Kiss of the Fur Queen by Tomson Highway


I had never heard of this novel, first published more than twenty years ago, until I read Joshua Whitehead’s Jonny Appleseed. Whitehead’s tale of processing daily life, memory, and connection to the world and community centers around a young indigiqueer man and glitter princess who is finding his way in the city while simultaneously preparing for a return to the Rez where he grew up. While the reference to Kiss of the Fur Queen made in Jonny Appleseed is only a passing one, following this line of connection proved rich and revelatory.


Kiss of the Fur Queen is humorous, visionary, profound, modern, timeless, and full of heartache. At the heart of the novel is the Okimasis family, Cree Indians who live in Northern Manitoba and provide for themselves through their connection to the land: hunting caribou, fish, and other animals for fur. Abraham Okimasis, world champion dog sled racer, and Mariesis Okimasis are the roots of this family, who not only bring it into being but also attempt to hold it together even as the violent, assimilating forces of White colonizers insinuate over the years, tearing it almost inexorably apart.
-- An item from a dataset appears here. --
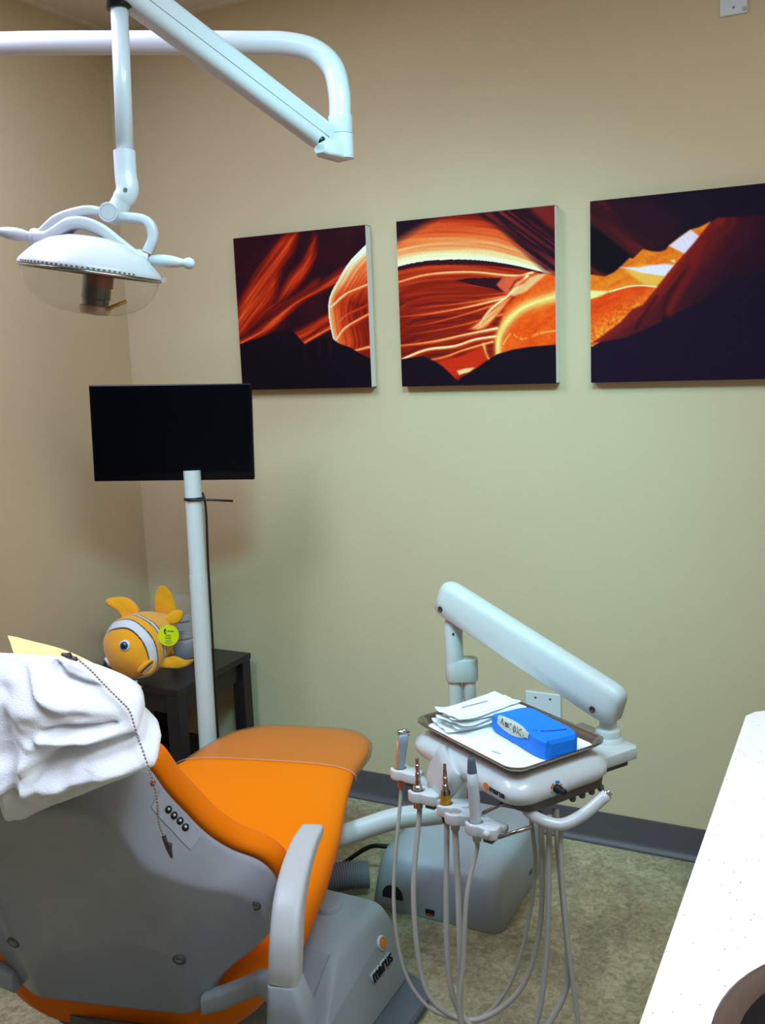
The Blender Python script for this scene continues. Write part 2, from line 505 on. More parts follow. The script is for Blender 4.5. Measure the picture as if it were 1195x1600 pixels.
def paint1(X, Y):
    I = np.full(X.shape, .07) + .07 * vnoise(X * .04, Y * .04)
    I = sheet(I, X, Y, c1((20, 520), (45, 440), (95, 345), (150, 262), (205, 200), (260, 185), (245, 250), (205, 320), (185, 410), (120, 480), (60, 545)), .66, 10, 52, .22, .5)
    I = sheet(I, X, Y, c1((182, 425), (225, 340), (275, 280), (318, 190), (322, 260), (290, 330), (245, 385), (205, 420)), .66, 8, 58, .3, .45)
    I = sheet(I, X, Y, c1((45, 575), (130, 505), (215, 440), (320, 372), (440, 290), (440, 335), (390, 362), (300, 405), (240, 455), (180, 515), (110, 552)), .72, 7, 38, .3, .5)
    I = sheet(I, X, Y, c1((90, 470), (160, 420), (240, 400), (330, 340), (330, 375), (240, 430), (160, 480), (90, 520)), .52, 9, 38, .4, .6)
    I = ridge(I, X, Y, c1((55, 565), (150, 515), (250, 430), (330, 385), (430, 335)), .66, 10, 4, (1, .8), .4)
    I = sheet(I, X, Y, c1((238, 525), (310, 490), (380, 455), (380, 490), (330, 520), (275, 560)), .60, 5, 26, .4, .5)
    I = ridge(I, X, Y, c1((285, 562), (340, 530), (375, 510)), .72, 10, 3, (1, 1), .4)
    E = smooth2(c1((500, 215), (470, 245), (430, 290), (398, 345), (372, 395), (364, 440), (370, 500), (384, 562)), 8)
    d, s, t = seg_dist(X, Y, E)
    B = inside(X, Y, E + c1((520, 640), (560, 400), (560, 200)))
    fa = np.interp(t, [0, .35, .6, 1], [.92, .80, .62, .66])
    IB = fa - .30 * np.clip(d / 45, 0, 1) + .34 * np.exp(-d / 5) + .16 * (vnoise(d * .55, t * 5) - .5)
    IB = ridge(IB, X, Y, c1((398, 360), (440, 340), (500, 312)), .80, 5, 8, (1, .8), .5)
    IB = ridge(IB, X, Y, c1((372, 440), (420, 395), (500, 358)), .98, 3, 14, (1, .9), .5)
    IB = ridge(IB, X, Y, c1((378, 520), (420, 470), (500, 430)), .74, 6, 10, (1, .7), .5)
    IB = ridge(IB, X, Y, c1((386, 558), (415, 515), (450, 490), (510, 455)), .98, 3, 9, (1, .8), .4)
    IB = ridge(IB, X, Y, c1((400, 590), (440, 592), (510, 575)), .9, 6, 5, (.8, 1), .4)
    I = np.where(B, IB, I)
    C = ramp(I)
    m = soft(X, Y, c1((0, 560), (60, 566), (110, 550), (170, 530), (205, 522), (225, 512), (240, 518), (285, 570), (320, 552), (345, 538), (378, 548), (400, 565), (440, 580), (470, 600), (520, 625), (520, 790), (0, 790)), 1.0)
    st = np.clip(vnoise(X * .18, Y * .02) - .55, 0, 1) * np.clip(1 - (Y - 512) / 60, 0, 1) * (X > 440) * (X < 540)
    C = C * (1 - m[..., None]) + (np.array((19, 10, 20)) + st[..., None] * np.array((110, 20, 14))) * m[..., None]
    return C

def paint2(X, Y):
    d, s, t = seg_dist(X, Y, smooth2(c1((540, 325), (590, 302), (700, 280), (850, 275), (980, 290), (1095, 318), (1180, 345)), 8))
    up_ = s > 0
    prog = np.interp(t, [0, .6, .85, 1], [74, 66, 36, 16])
    fan = d / prog
    str_ = vnoise(fan * 15, t * 3) * .55 + vnoise(fan * 34 + 9, t * 5) * .45
    Iu = (.98 - .26 * fan) * np.exp(-(fan / 1.12) ** 5) * (1 - .40 * str_ * np.clip(fan * 2.2, 0, 1))
    I = np.maximum(Iu, .10)
    low = .47 - .12 * np.clip(d / 70, 0, 1) + .24 * (vnoise(d * .30, t * 3) * .6 + vnoise(d * .8, t * 5) * .4 - .5)
    I = np.where(up_, I, np.where(d < 7 * np.interp(t, [0, .5, .8, 1], [.8, 1.2, .5, .1]), .17, low))
    I = ridge(I, X, Y, c1((585, 356), (700, 326), (850, 316), (1000, 329), (1060, 318)), 1.0, 2.0, 9, (.8, 1), .3)
    I = np.where(soft(X, Y, c1((800, 345), (860, 338), (968, 338), (975, 395), (930, 375), (860, 362)), 3) > .5, .12, I)
    for (y0, y1, a) in ((402, 392, .46), (440, 402, .62), (465, 408, .78), (500, 420, .62), (528, 462, .6)):
        I = ridge(I, X, Y, c1((595, y0 + 10), (700, y0), (840, (y0 + y1) / 2 + 4), (975, y1)), a, 9, 4, (.62, 1.25), .5)
    I = sheet(I, X, Y, c1((840, 520), (900, 470), (960, 415), (1000, 400), (950, 470), (900, 520)), .95, 5, 38, .6, .35)
    I = ridge(I, X, Y, c1((600, 575), (720, 560), (850, 532), (945, 512)), .98, 3, 9, (.7, 1.05), .45)
    I = ridge(I, X, Y, c1((610, 622), (700, 588), (800, 575), (870, 552), (945, 540)), 1.0, 3, 8, (1, 1), .45)
    I = ridge(I, X, Y, c1((640, 640), (760, 615), (830, 590), (930, 560)), .85, 4, 7, (.8, 1), .5)
    I = ridge(I, X, Y, c1((885, 500), (925, 445), (980, 400), (1045, 330)), 1.0, 5, 9, (.9, 1), .35)
    C = ramp(I)
    # orange basin at the right
    om = soft(X, Y, c1((1180, 318), (1095, 322), (1062, 350), (1010, 400), (970, 440), (955, 500), (940, 550), (945, 640), (1180, 640)), 2.0)
    n = vnoise((X + Y) * .10, (X - Y) * .03) * .6 + vnoise(X * .25, Y * .25) * .4
    C = C * (1 - om[..., None]) + (np.array((230, 78, 16)) + (n[..., None] - .5) * np.array((36, 44, 16))) * om[..., None]
    C = blend(C, soft(X, Y, c1((942, 362), (962, 336), (1000, 336), (1040, 322), (1000, 350), (978, 396)), 1.6), (222, 88, 54), .9)
    C = blend(C, soft(X, Y, c1((985, 392), (1010, 352), (1075, 326), (1110, 322), (1040, 385), (1000, 402)), 2.0), (255, 206, 140), .75)
    C = blend(C, soft(X, Y, c1((1000, 372), (1030, 345), (1060, 330), (1035, 358)), 1.5), (214, 84, 40), .9)
    # pale ribbon
    d, s, t = seg_dist(X, Y, smooth2(c1((948, 612), (952, 545), (985, 482), (1050, 432), (1180, 388)), 8))
    k = np.exp(-(d / np.interp(t, [0, .5, 1], [4.5, 7, 9])) ** 2) * (.75 + .25 * vnoise(d * .5, t * 6))
    C = C * (1 - k[..., None]) + np.array((252, 216, 124)) * k[..., None]
    d, s, t = seg_dist(X, Y, smooth2(c1((900, 570), (908, 605), (925, 628), (948, 612)), 8))
    C = blend(C, np.exp(-(d / 2.5) ** 2), (250, 176, 96), .8)
    d, s, t = seg_dist(X, Y, smooth2(c1((960, 580), (990, 535), (1030, 552), (1060, 540), (1100, 528), (1150, 520)), 8))
    C = blend(C, np.exp(-(d / 1.6) ** 2) * (vnoise(X * .3, Y * .3) > .35), (250, 180, 80), .7)
    # red pocket
    C = blend(C, soft(X, Y, c1((735, 630), (820, 612), (890, 578), (905, 600), (920, 640), (870, 660), (800, 690)), 2.5), (200, 40, 14), .9)
    # dark upper corner bands
    dk = soft(X, Y, c1((880, 120), (975, 95), (1060, 150), (1150, 230), (1180, 340), (1100, 315), (1040, 255), (960, 175)), 5)
    sb = vnoise((X - Y * 1.3) * .20, (X + Y) * .01)
    C = C * (1 - dk[..., None]) + (np.array((36, 12, 24)) + np.clip(sb - .4, 0, 1)[..., None] * np.array((190, 40, 16))) * dk[..., None]
    C = blend(C, soft(X, Y, c1((1030, 80), (1180, 60), (1180, 215), (1100, 150)), 4), (122, 30, 24), .9)
    C = blend(C, soft(X, Y, c1((570, 90), (790, 105), (720, 142), (650, 180), (590, 215), (560, 225)), 7), (24, 11, 24), .96)
    C = blend(C, soft(X, Y, c1((560, 628), (640, 618), (690, 612), (725, 628), (760, 650), (800, 690), (812, 700), (820, 690), (860, 665), (905, 632), (945, 605), (1000, 588), (1060, 578), (1180, 568), (1180, 760), (560, 760)), 1.0), (20, 11, 22))
    C = blend(C, soft(X, Y, c1((808, 664), (840, 655), (870, 652), (850, 668), (815, 678)), 1.2), (255, 206, 140), .9)
    return C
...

This novel is “about” a lot of things: what it’s like to grow up in a tight-knit, rural, majority Indigenous community; the trauma of boarding schools for Indigenous youth; the alienation of feeling one’s culture denigrated, suppressed, and disrespected; the simultaneously healing and damaging possibilities inherent in making art and being family. The way these threads of content are woven, through dream and vision, through the voices and appearances of trickster godxs, through a narrative that appears chronological on its surface but ultimately reveals itself to be something much deeper, a gleeful and glimmering snow-spiral of fate, identity, spirituality, and family.